Football match evokes Dirty War

By Daniel Schweimler
BBC News, Buenos Aires

Former members of the Argentine national team before the match
The game took place in the River Plate stadium in Buenos Aires

Argentina has been celebrating 30 years since it won its first football World Cup, on home soil.

But it has not forgotten that the victory took place under a military government that kidnapped, tortured and killed tens of thousands of Argentines.
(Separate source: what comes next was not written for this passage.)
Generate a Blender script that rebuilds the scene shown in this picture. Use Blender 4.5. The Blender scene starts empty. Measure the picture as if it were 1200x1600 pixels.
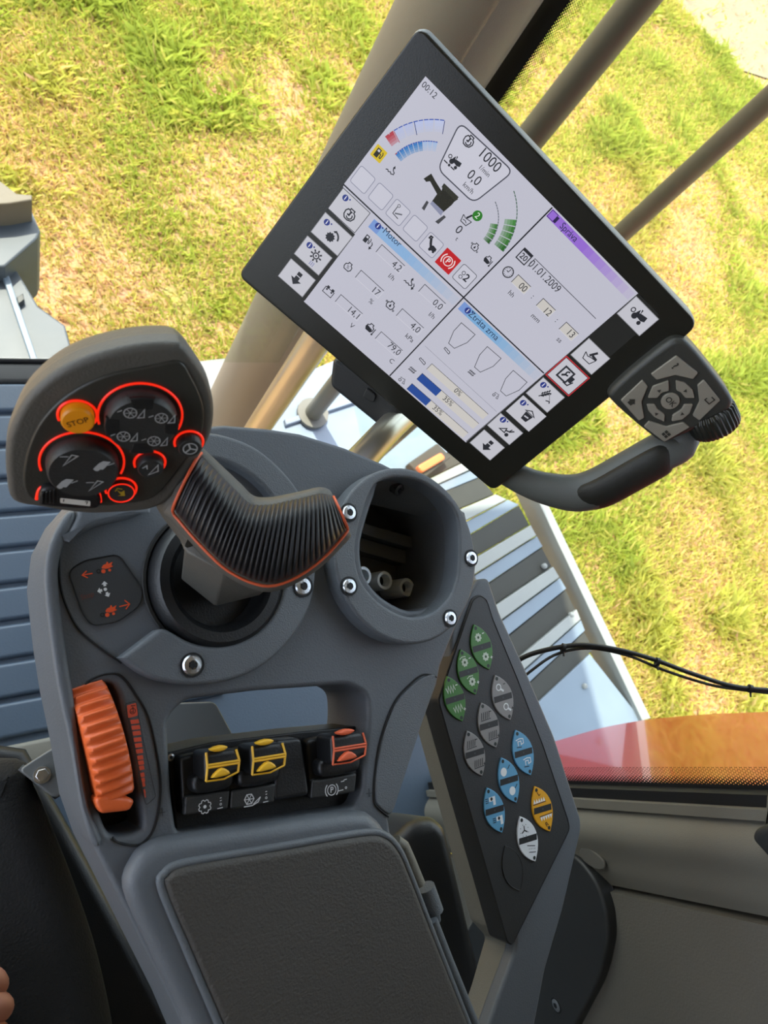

Members of the team that lifted the trophy in 1978 have taken part in a commemorative match for the victims.

They were joined by human rights activists and survivors of what became known as the Dirty War.

The match, called The Other Final, was played in the same stadium in Buenos Aires where Argentina beat Holland 3-1 in 1978.

When they played a game over the speakers, it was very contradictory - because the executioners, those who tortured us, and us the victims both cried 'Goal Argentina!'
Adolfo Perez Esquivel, torture victim

Only this time, where the military had sat, there was a flag commemorating the tens of thousands of Argentine victims of the military government.

There were fewer fans this time, but they sang songs about liberty and justice as well as the more traditional football songs.

Several of the players from Argentina's victorious 1978 squad - Ricardo Villa, Rene Houseman and Leopoldo Luque among them - took the field alongside human rights activists.

They played the national under-20 team.

Propaganda tool

Earlier hundreds marched to the stadium from what had been a military detention and torture centre, where prisoners told how, chained to their beds, they could hear their guards listening to the game on the radio and the crowds celebrate as the goals went in.

Nobel Peace Prize winner Adolfo Perez Esquivel was a prisoner during the final and joined the march:

"When they played a game over the speakers, it was very contradictory - because the executioners, those who tortured us, and us the victims both cried 'Goal Argentina!'" he said.

And we know that they took prisoners out when there were distractions caused by the World Cup and shot them," he said.

To say that football in Argentina is important is a huge understatement.

The military government used the 1978 World Cup finals and their team's victory as a political propaganda tool - in much the same way as Adolf Hitler used the 1936 Berlin Olympics.

Many Argentines were excluded from the celebrations then, but with the Other Final they have laid some of their ghosts to rest.